Kate Percy and her father-in-law Northumberland were alone when she gave her good speech to him about why he shouldn’t start another rebellion, and although I thought her grief acting afterwards was a bit OTT considering how relatively pulled-together you have to be to make a speech like that, I liked the implication that they had a good enough relationship that she thought he’d listen to her. They also shared a small bit of exasperation about Hotspur’s Hotspurness which was lovely.

Pistol enters from the ‘hell’ trapdoor below the stage in a puff of smoke, or steam, with his hair standing up and his face smudged. He was doubled with Rumour, and that and the jokes objectifying him – about how he may ‘go off’, for example – made him seem a bit otherworldly and not human.

Oliver Ford Davies as the retired Gloucestershire judge Justice Shallow, who went to university with Falstaff, was simply lovely, friendly and open, someone you really want to be friends with in real life. So much of the plays are about conflict, realpolitik and deception, but every scene with Shallow it was just a joy to be in the same room as him.

For me the pleasure of Drunk Theatre (other than, um, the drinking, and the theatre) is the occasional moment late in the second act, when the cogs stop whirring and I just stop and go ‘oh, shit, that’s good’.

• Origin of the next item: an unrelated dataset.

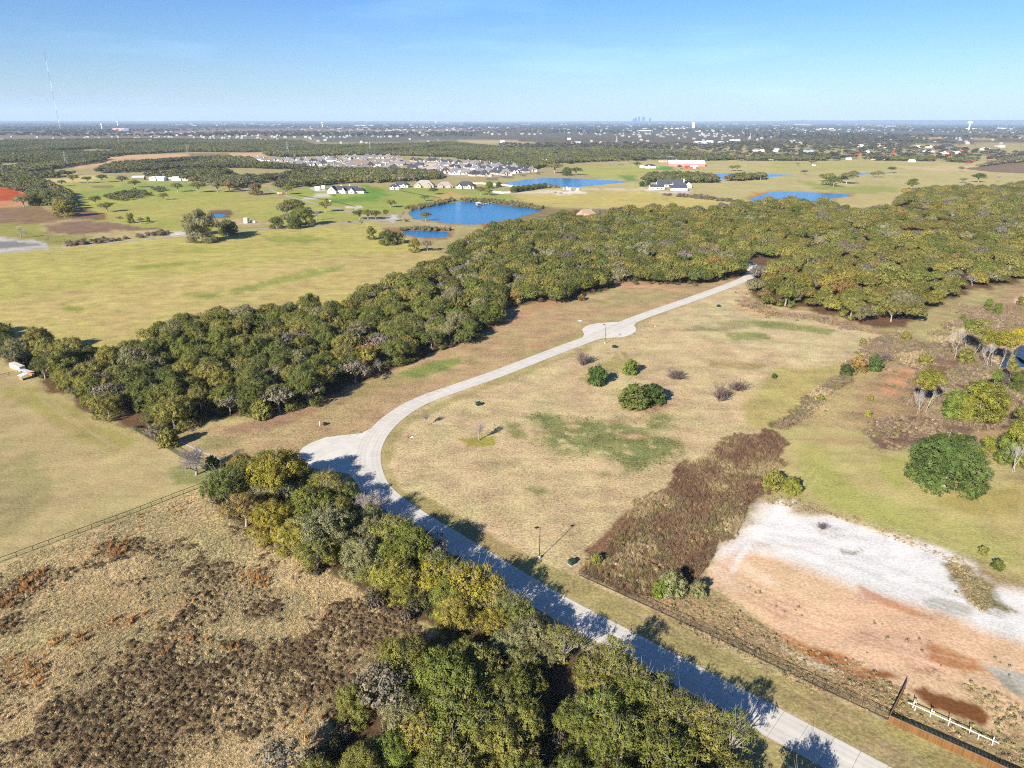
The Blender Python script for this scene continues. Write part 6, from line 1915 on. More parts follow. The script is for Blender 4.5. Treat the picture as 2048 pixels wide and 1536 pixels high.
# white farmhouse
o = thing("farmhouse", "large white farmhouse with dark gabled roofs on the bright lawn", "house", gp(688, 386), -0.12)
wl, rf = volume(o, 4, 6, 34, 13, 4.2, 6, 0, M_STUCCO, M_ROOF_D)
part(MB().box(-.9, .9, -.9, .9, 0, 3.5), "chimney", M_STUCCO, rf, 8, 7, 9)
part(MB().box(-.8, .8, -.8, .8, 0, 2.8), "chimney", M_STUCCO, rf, -6, 7, 9)
volume(o, -17, -2, 15, 13, 4.2, 6.5, math.pi / 2, M_STUCCO, M_ROOF_D)
volume(o, 2, -5, 9, 7, 3.8, 5, math.pi / 2, M_STUCCO, M_ROOF_D)
volume(o, 15, -4, 8, 9, 3.8, 4.4, math.pi / 2, M_STUCCO, M_ROOF_D)
volume(o, 26, 5, 14, 11, 3.6, 4.8, 0, M_STUCCO, M_ROOF_D, "hip")
windows(o, [(-19.5, -9.6, 1, 0), (-15, -9.6, 1, 0), (-17, -9.6, 5.2, 0), (2, -9.6, 1, 0), (15, -8.1, 1, 0), (9, -.6, 1.2, 0), (-4, -.6, 1.2, 0), (30, -.6, 1, 0), (24, -.6, 1, 0)], M_WHITE, 1.8, 2.0)

VILLAS = [(790, 378, 0.2, M_STUCCO, M_ROOF_D, "hip", 17, "dark-roofed white house, first of the lawn row from the farmhouse"), (803, 374, -0.1, M_STUCCO, M_ROOF_D, "hip", 26, "big dark-roofed white house next along the lawn row"),
          (849, 374, 0.0, M_BRICK, simple("taupe_shingles", (0.27, 0.24, 0.21), 0.9), "hip", 34, "wide taupe-roofed brick house in the middle of the lawn row"), (890, 375, 0.1, M_BRICK, simple("taupe_shingles", (0.25, 0.225, 0.20), 0.9), "hip", 26, "taupe-roofed house with steep gables on the lawn row"),
          (932, 376, -0.15, M_STONE, M_ROOF_D, "hip", 32, "dark steep-roofed house at the end of the lawn row, by the white wall")]
for u, v, rz, wm, rm, kind, w, lab in VILLAS:
    o = thing("country_house", lab, "house", gp(u, v), rz, "large houses along the lawn")
    d = w * 0.62
    volume(o, 0, 0, w, d, 3.6, w * 0.24, 0, wm, rm, kind)
    volume(o, -w * .26, -d * .42, d * .62, w * .26, 3.4, w * .13, math.pi / 2, wm, rm)
    volume(o, w * .24, -d * .38, d * .6, w * .24, 3.4, w * .12, math.pi / 2, wm, rm)
    windows(o, [(-w * .26, -d * .42 - d * .31 - .01, 1, 0), (w * .24, -d * .38 - d * .3 - .01, 1, 0), (0, -d / 2 - .01, 1, 0)], M_WHITE, 2, 1.8)
# brown roof inside the wood
o = thing("country_house", "tan-roofed house half hidden among the oaks of the wood", "house", gp(1172, 441), 0.5)
volume(o, 0, 0, 26, 16, 4, 9, 0, M_TAN_W, M_ROOF_B, "hip")
volume(o, -5, -9, 9, 10, 3.8, 5, math.pi / 2, M_TAN_W, M_ROOF_B, "gable")
part(MB().box(-.7, .7, -.7, .7, 0, 4), "chimney", M_BRICK, o, 8, 2, 9)
windows(o, [(5, -8.01, 1, 0), (9, -8.01, 1, 0)], M_WHITE, 1.6, 1.8)
# white compound with black roofs
for (u, v, rz, w, d, hw, hr, lab, wood) in [(1313, 378.5, 0.03, 24, 12, 4, 4, "low white guest house of the black-roofed compound, nearest the track", False), (1324, 373, 0.05, 20, 13, 4, 5, "second white wing of the black-roofed compound, by the evergreens", False),
                                          (1338, 372, -0.05, 42, 18, 4.2, 7, "main house of the black-roofed compound with the longest roof", False), (1357, 374, -0.1, 20, 15, 4.5, 6, "white wing with tall chimney beside the compound's main house", False), (1357, 381, -0.12, 27, 15, 4.5, 4.5, "white barn-like garage of the compound with a brown gable end", True)]:
    o = thing("compound_house", lab, "house", gp(u, v), rz, "buildings of the black-roofed compound")
    volume(o, 0, 0, w, d, hw, hr, 0, M_STUCCO, M_ROOF_D)
    if "main" in lab:
        volume(o, 15, -10, 12, 11, 4.2, 5.5, math.pi / 2, M_STUCCO, M_ROOF_D)
    if "chimney" in lab:
        part(MB().box(-1, 1, -.8, .8, 0, 7), "chimney", M_STUCCO, o, w / 2 - 2, -2, 6)
    if wood:
        part(MB().raw([(-.08, -d / 2 + .6, .5), (-.08, d / 2 - .6, .5), (-.08, d / 2 - .6, hw), (-.08, 0, hw + hr - .4), (-.08, -d / 2 + .6, hw), (0.05, -d / 2 + .6, .5), (0.05, d / 2 - .6, .5), (0.05, d / 2 - .6, hw), (0.05, 0, hw + hr - .4), (0.05, -d / 2 + .6, hw)],
                      [(0, 1, 2, 3, 4), (9, 8, 7, 6, 5), (0, 5, 6, 1), (1, 6, 7, 2), (2, 7, 8, 3), (3, 8, 9, 4), (4, 9, 5, 0)]), "wooden_gable", M_BROWNWALL, o, -w / 2 - .06, 0, 0)
    windows(o, [(-w * .3, -d / 2 - .01, 1, 0), (0, -d / 2 - .01, 1, 0), (w * .3, -d / 2 - .01, 1, 0)], M_STUCCO, 2.2, 2)
# red riding arena and its sheds
o = thing("riding_arena", "long white-roofed red riding arena beyond the grove", "barn", gp(1371, 331.5), -0.06)
volume(o, 0, 0, 92, 40, 7, 7, 0, M_RED_PALE, M_ROOF_W)
for (u, v, w, lab) in [(1377, 337, 16, "red shed in front of the riding arena, by the oak"), (1387, 337, 18, "white-fronted red shed in front of the riding arena")]:
    o = thing("red_shed", lab, "shed", gp(u, v), 0.1)
    volume(o, 0, 0, w, 9, 4, 2.5, 0, M_RED, M_ROOF_W if "white" in lab else M_RED)
    part(MB().box(-3, 3, -.1, 0, .02, 3), "door", M_WHITE if "white" in lab else M_BROWNWALL, o, 0, -4.55, 0)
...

In the last ten minutes of Part Two, Henry IV sits on his deathbed, rattling off king lessons to his son Hal, and got to the advice to ‘busy giddy minds with foreign broils’, ie to distract from problems at home by starting wars abroad – which we know Hal, when he becomes Henry V, will do in France. At this line Prince John, Hal’s younger brother and one of the play’s worst people, who has just brutally put down a rebellion by lying, appears in the doorway in silver armour, holding his helmet on his hip, lit in chilly blue-white light. Cripes, guys, that was a good image. I’ll pay £10 for that any day.